Le prix réclamé pour que la conscience mentale continue à participer au yoga (la délivrance d’Hésione), c’est la promesse de mettre au service de ce qui dirige le yoga de la purification (le transfert à Héraclès) la capacité d’utiliser les forces vitales illimitées de la nature. Celles-ci sont symbolisées par les chevaux immortels que Laomédon avait hérités de son père Tros qui lui-même les avait reçus de Zeus en échange de Ganymède « celui qui veille ou aspire à la joie » : lorsque le chercheur avait accepté que sa « joie » participe à sa croissance en l’esprit, il avait reçu en échange la capacité de puiser de façon illimitée dans les énergies vitales de la nature.

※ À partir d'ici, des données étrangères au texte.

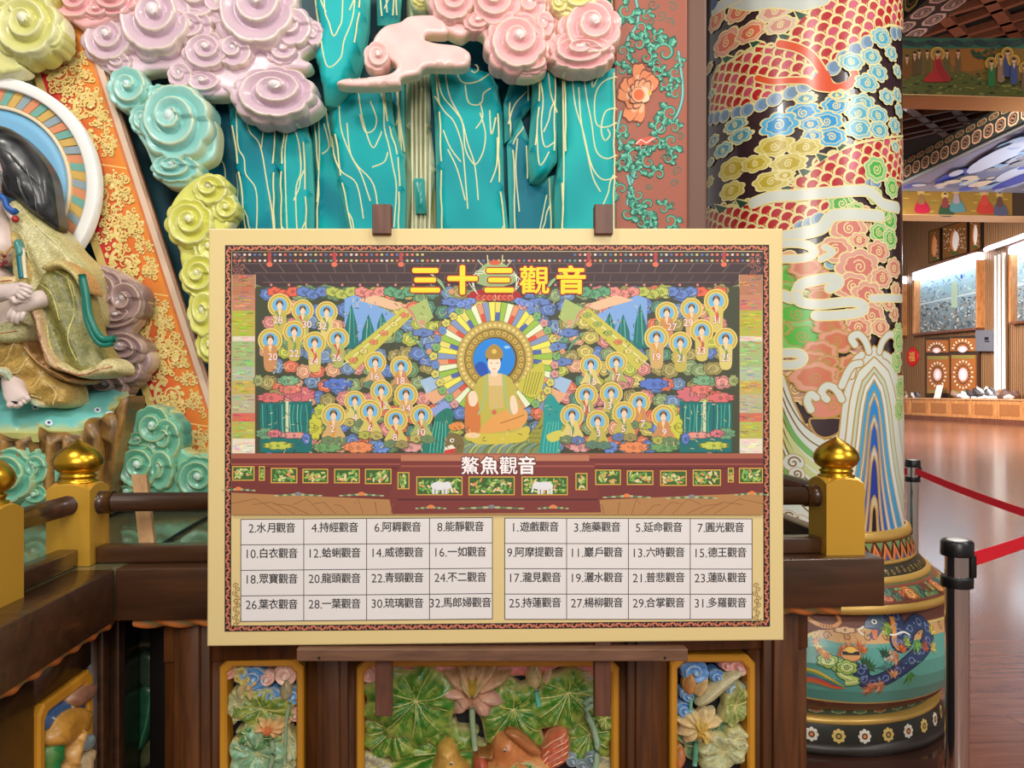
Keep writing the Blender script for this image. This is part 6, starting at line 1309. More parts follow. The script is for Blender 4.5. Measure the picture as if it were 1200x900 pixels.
# waves at the foot: a tall spout with nested bands and a rolling swell on its left
def arch(cx_, ytop, wtop, wbot, ybot, c, edge=GD, ew=.007, skew=0):
    ys = np.linspace(0, 1, 14); L_, R2 = [], []
    for t in ys:
        y = ytop + (ybot - ytop) * t; w = (wtop * math.sqrt(max(0, 1 - (1 - min(t * 3.2, 1)) ** 2)) + (wbot - wtop) * t ** 2.0)
        L_.append((cx_ - w + skew * t, y)); R2.append((cx_ + w * .92 + skew * t, y))
    q = P2(L_ + R2[::-1]); cp.poly(q, c); cp.line(P2(L_[::-1] + R2), ew, edge)
swell = [((828, 470), (1056, 640))]
cpoly([(826, 430), (900, 425), (920, 440), (930, 470), (944, 500), (966, 515), (985, 505), (995, 470), (1000, 440), (1056, 440), (1056, 640), (826, 640)], WH, GD, 0)
for k in range(9):
    y0 = 452 + k * 12; cp.line(P2([(826, y0 - 14), (900, y0 - 18), (914, y0 - 6), (924, y0 + 18), (940, y0 + 44), (962, y0 + 60), (985, y0 + 62)]), .006, (130, 96, 50), 5)
    if k in (2, 3, 4, 6, 7): cp.line(P2([(826, y0 - 20), (900, y0 - 24), (908, y0 - 12), (918, y0 + 14), (936, y0 + 42), (960, y0 + 62), (985, y0 + 68)]), .026, ((206, 212, 150), (196, 206, 140), (190, 204, 150), (150, 196, 120), (120, 180, 100))[k - 3 if k < 5 else k - 3], 5)
for x, y, r in ((930, 542, 16), (934, 555, 12), (914, 560, 12), (938, 612, 14), (924, 605, 12), (1042, 470, 14), (1050, 500, 10)):
    s, z = PP(x, y); cp.ell(s, z, r * u_ * .8, r * u_ * .7, GD, 18); cp.ell(s, z, r * u_ * .74, r * u_ * .64, WH, 18); cp.spiral(s, z, r * u_ * .5, .007, (140, 100, 50), 1.4, x, 1)
cpoly([(948, 492), (958, 490), (984, 490), (986, 498), (980, 508), (966, 513), (954, 507)], (58, 38, 44), GD, 3)
cpoly([(952, 470), (962, 462), (986, 466), (988, 480), (976, 488), (960, 490), (950, 484)], (222, 140, 118), GD, 3); cp.spiral(*PP(976, 476), .03, .006, GD, 1.6)
arch(1022, 405, 34, 66, 640, WH); arch(1022, 418, 27, 58, 640, (222, 228, 216)); arch(1022, 430, 20, 52, 640, (196, 214, 190)); arch(1022, 437, 16, 46, 640, (226, 232, 226)); arch(1022, 445, 12, 41, 640, (60, 166, 220)); arch(1022, 458, 8.5, 35, 640, (216, 224, 220)); arch(1022, 464, 7, 31, 640, (40, 140, 214)); arch(1022, 486, 6, 25, 640, (206, 216, 220)); arch(1022, 494, 5, 21, 640, (36, 96, 190)); arch(1022, 522, 5, 15, 640, (206, 204, 190)); arch(1022, 534, 4, 12, 640, (40, 60, 150)); arch(1022, 580, 4, 8, 640, (206, 190, 150)); arch(1022, 592, 2.6, 5, 640, (30, 26, 40))
for pts in ([(1016, 412), (1012, 400), (1004, 392), (996, 396), (1000, 404)], [(1028, 412), (1032, 400), (1040, 392), (1048, 396)], [(996, 440), (1000, 424), (1008, 416)], [(985, 468), (978, 456), (968, 452), (962, 460), (968, 468)], [(985, 452), (992, 436), (998, 428), (1006, 426)], [(1046, 430), (1040, 420), (1034, 416)], [(950, 480), (946, 470), (950, 462), (956, 466)]):
    cstroke(pts, 8, WH, GD)
for x, y in ((1050, 392), (1048, 424), (1050, 400), (1052, 455), (1051, 480)): ccloud(x, y, 15, GR, (120, 190, 110), sq=1.0)
# the outer rest of the skirt of waves, right round
for k in range(26):
    s = .52 + k * .07
    if s > 2.06: break
    cp.ell(s, ZB + .1, .05, .25, GD, 16); cp.ell(s, ZB + .09, .043, .24, WH, 16); cp.ell(s, ZB + .05, .025, .17, (80, 160, 210), 14)
def MCc(s, z, h): return MC(s, np.clip(z, ZB + .001, ZT), h)
cp.build('shaft_painting', MCc, shaft, ENAMEL, .000045, .0012, .0105, .0)
# the base: turned rings, flared collar, bowl, plinth
def ring(name, prof, mat, lab=None, n=96):
    l = lathe([(r, float(zc(y))) for r, y in prof], (CCX, CCY), n); o = mk(name, l[0], l[1], mat, col)
    if lab: o['label'] = lab
    return o
GB = plain('base_gold', (206, 166, 86), .35, .35); BR = plain('base_brown', (112, 66, 52), .45, bumps=(60, .4, .004)); DK = plain('base_dark', (52, 46, 34), .4)
ring('gold_ring', [(.48, 606), (.502, 608), (.508, 613), (.502, 618), (.49, 618)], GB)
pr_ = ring('petal_band', [(.495, 617), (.505, 626), (.515, 637)], plain('petal_red', (126, 62, 44), .4))
ring('gold_ring', [(.505, 636), (.525, 637), (.528, 640), (.52, 642)], GB)
dr = ring('dark_ring', [(.515, 640), (.55, 645), (.572, 652)], DK)
ring('gold_ring', [(.56, 650), (.585, 652), (.592, 656), (.585, 659)], GB)
fl = ring('flared_collar', [(.583, 657), (.605, 661), (.635, 667), (.662, 674), (.672, 680)], plain('collar_green', (92, 116, 76), .4))
ring('gold_rim', [(.665, 678), (.682, 681), (.686, 685), (.676, 688), (.64, 690)], GB)
bowl = ring('bowl', [(.62, 688), (.655, 700), (.69, 716), (.71, 735), (.712, 752), (.70, 768), (.675, 784), (.645, 797), (.61, 806)], BR, 'brown round bowl of the column base')
n2 = ring('foot_band', [(.60, 803), (.595, 808), (.60, 812)], plain('foot_green', (70, 84, 60), .4))
ring('gold_ring', [(.598, 811), (.625, 813), (.63, 816), (.62, 818)], GB)
bd = ring('roundel_band', [(.622, 817), (.632, 822), (.636, 830)], plain('roundel_black', (40, 40, 34), .35))
ring('foot', [(.63, 829), (.66, 830), (.665, 833), (.665, 836.5), (.64, 837)], plain('foot_dark', (50, 44, 40), .4))
AR = .65
def surf(prof):
    """(arc length at radius AR, height) -> skin of a turned ring"""
    zz = np.array([float(zc(b)) for a, b in prof]); rr = np.array([a for a, b in prof]); o = np.argsort(zz); zz, rr = zz[o], rr[o]
    def M(s, z, h=0.0):
        a = np.asarray(s) / AR; z = np.clip(z, zz[0], zz[-1]); r = np.interp(z, zz, rr) + np.asarray(h); return np.stack([CCX + r * np.sin(a), CCY - r * np.cos(a), z], -1)
    return M
Z = lambda y: float(zc(y))
def around(n): return [(-2.03 + k * 4.06 / n, k) for k in range(n)]
p = Paint(); w = 4.06 / 104
for s, k in around(52):
    p.poly([(s - w, Z(636.5)), (s - w * .55, Z(629)), (s, Z(619)), (s + w * .55, Z(629)), (s + w, Z(636.5))], (214, 140, 70)); p.poly([(s - w * .7, Z(636.5)), (s - w * .3, Z(630)), (s, Z(623)), (s + w * .3, Z(630)), (s + w * .7, Z(636.5))], (196, 90, 50)); p.poly([(s - w * .45, Z(636.5)), (s, Z(629)), (s + w * .45, Z(636.5))], (60, 80, 120)); p.poly([(s + w * .35, Z(618)), (s + w, Z(627)), (s + w * 1.65, Z(618))], (110, 140, 90))
p.build('painted_petals', surf([(.495, 617), (.505, 626), (.515, 637)]), pr_, ENAMEL, .0001, .001, .02)
p = Paint()
for s, k in around(90): p.spiral(s, Z(646.5), .013, .004, (160, 136, 70), 1.2, k, 1 if k % 2 else -1, n=10)
p.build('painted_scrolls', surf([(.515, 640), (.55, 645), (.572, 652)]), dr, ENAMEL, .0001, .001, .02)
p = Paint()
for _ in range(260):
    s, z = r_.uniform(-2.03, 2.03), r_.uniform(Z(675), Z(662)); c = r_.choice([(130, 150, 90), (86, 120, 100), (196, 110, 70), (160, 156, 96), (70, 100, 110), (120, 70, 50)]); q = r_.uniform(.010, .022)
    p.cloud(s, z, q * 1.3, q, c, tuple(int(v * .5) for v in c), None, 5, .0025, 1, 0, r_.random() * 6)
for s, k in around(18): p.cloud(s, Z(669), .034, .026, (214, 120, 60), (110, 50, 36), (230, 170, 100), 8, .003)
p.line([(s, Z(677)) for s in np.linspace(-2.03, 2.03, 120)], .010, (120, 60, 46)); p.line([(s, Z(660)) for s in np.linspace(-2.03, 2.03, 120)], .008, (130, 70, 50))
p.build('painted_garland', surf([(.583, 657), (.605, 661), (.635, 667), (.662, 674), (.672, 680)]), fl, ENAMEL, .0001, .001, .02)
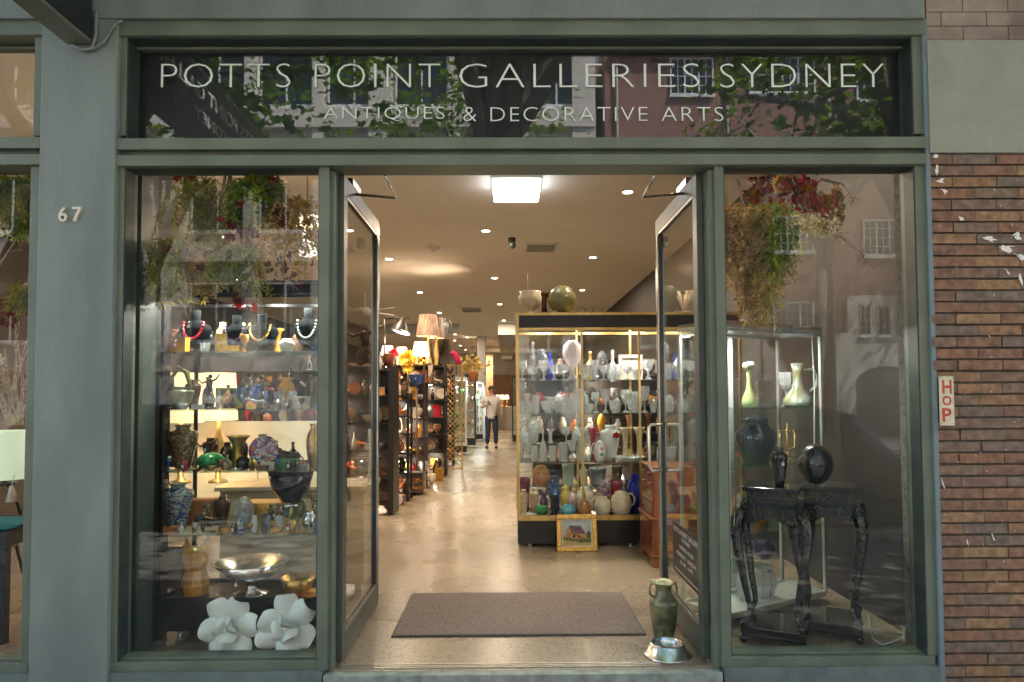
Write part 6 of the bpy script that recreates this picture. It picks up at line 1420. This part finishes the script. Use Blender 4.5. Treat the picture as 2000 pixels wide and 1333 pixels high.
# lit glass cabinets further down
def slimcab(px0, px1, y, z1, label, seed, ledcol=(.9, 1, .97), mats=None, pw=5):
    x0, x1 = P(px0, 800, y).x, P(px1, 800, y).x; W_ = x1 - x0; zz = [.32 + k * (z1 - .45) / 5 for k in range(5)]
    cabinet('display_cabinet', label, W_, .36, .06, z1, [(z_, .01, .35) for z_ in zz], Matrix.Translation((x0, y, 0)), mats or (m_alu, m_blk), post=.035, top=.05, base=.16, leds=((W_ * .5, .12),), ledpow=pw, back=False, ledcol=ledcol, sglass=m_shelfg)
    rg = random.Random(seed)
    for si, z_ in enumerate(zz):
        for j in range(2):
            k, w, h = rg.choice(KD[:3] + KD[8:9] + KD[11:13]); s = S(y + .15); m_ = rg.choice(['crystal', 'silver', 'white', 'green', 'crystal', 'gold']); w = min(w, W_ * .34)
            item(k, 0, z_, y + .15, w * s, h * s, m_, KN[k].replace(' ', '_'), f'small {CN.get(m_, m_)} {KN[k]} on shelf level {["one", "two", "three", "four", "five"][si]}, {["first", "second"][j]}, of the {label.split(" ")[0]} {label.split(" ")[1]} cabinet', KN[k], 'pieces in the ' + ' '.join(label.split(' ')[:3]), x=x0 + W_ * (.3 + .4 * j))
slimcab(883, 911, 13.2, 1.95, 'white lit glass cabinet standing by the aisle past the brass lattice', 1, mats=(M('white_cabinet_frame', (.75, .75, .72), .4, var=.03), m_blk), pw=8)
slimcab(908, 929, 15.6, 2.1, 'black framed glass cabinet just past the white lit one', 2, mats=(m_blk, m_blk), pw=3)
slimcab(929, 943, 18.4, 2.0, 'greenish lit glass cabinet beside the walking man', 3, mats=(m_alu, m_blk), pw=9)
slimcab(1000, 1040, 17.0, 2.1, 'dark slim glass cabinet behind the brass cabinet corner', 4, mats=(m_blk, m_blk), pw=3)
# lamps and flowers on the wooden unit
LT = 1.972
lamp(822, LT, 7.12, 34, 27, 18, 'small lit cream shade table lamp beside the golden flower', shade='bright', base='gold'); lamp(757, 1.972, 7.2, 27, 18, 20, 'small bright lit table lamp behind the red flower', shade='bright', base='black', power=2.5)
lamp(785, LT, 7.3, 26, 18, 18, 'plain grey beige table lamp under the black cone lamp', shade='dim', power=0, base='black')
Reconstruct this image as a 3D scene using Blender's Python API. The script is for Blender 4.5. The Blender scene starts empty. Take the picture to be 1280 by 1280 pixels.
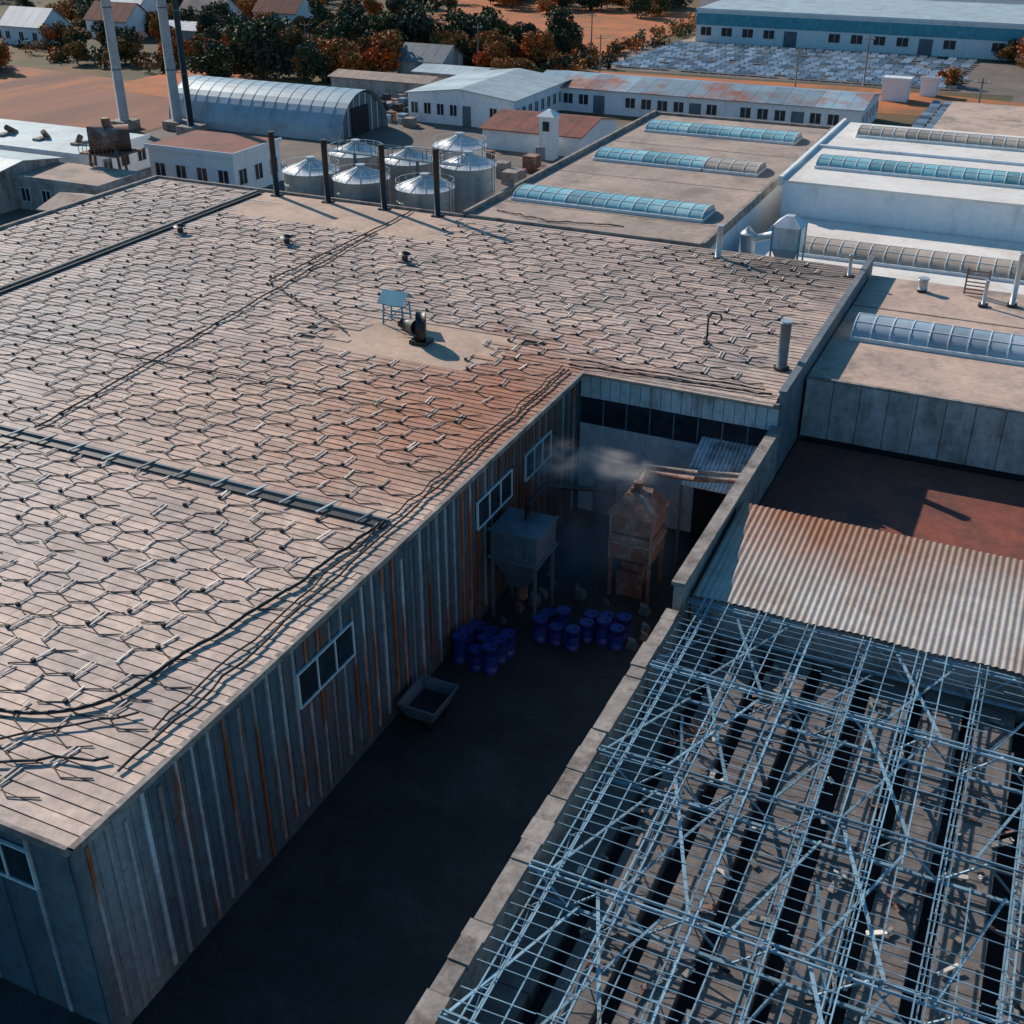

Dans ce travail de réorientation, le chercheur qui travaille dans la voie juste de purification est protégé des forces de destruction (qui menacent celui qui persiste dans la voie de l’ascension sans se consacrer entièrement) : Héraclès fut protégé du monstre par un mur construit par Athéna et par les Troyens. Et lorsque Hellanicos précise qu’Héraclès dut pénétrer dans le ventre du monstre pour le détruire de l’intérieur, il insiste sur la nécessité d’une identification avec l’obstacle pour pouvoir le comprendre intégralement et le dépasser.

Mais pour la seconde fois, le chercheur refuse d’honorer ses engagements intérieurs, refusant de mettre les forces vitales illimitées de la nature (les chevaux immortels) au service de la voie juste de yoga, du travail de purification et de libération complète de la nature inférieure dont Héraclès est le héros.
Ce refus renouvelé du chercheur de s’engager sur la voie d’une consécration et d’une purification/libération plus grandes sera donc le motif du grand conflit intérieur qui s’ensuivra (la cause première de la guerre de Troie).

C’est pourquoi, quelques années plus tard, Héraclès reviendra pour raser Troie. À ce moment-là, « l’évolution de la conscience supérieure » (Hésione) sera donnée en mariage à Télamon « l’endurance », le frère de Pelée. Cette première destruction de Troie doit être mise en rapport avec son siège relaté par Homère dans l’Iliade. Par le mariage d’Hésione et de Télamon, le chercheur est remis dans le droit chemin du yoga impliquant une soumission totale dans l’incarnation, c’est-à-dire le travail de « la voie d’en bas » selon la nature.

Nous étudierons la fin de l’histoire – le rachat de Podarcès/Priam – dans un chapitre ultérieur.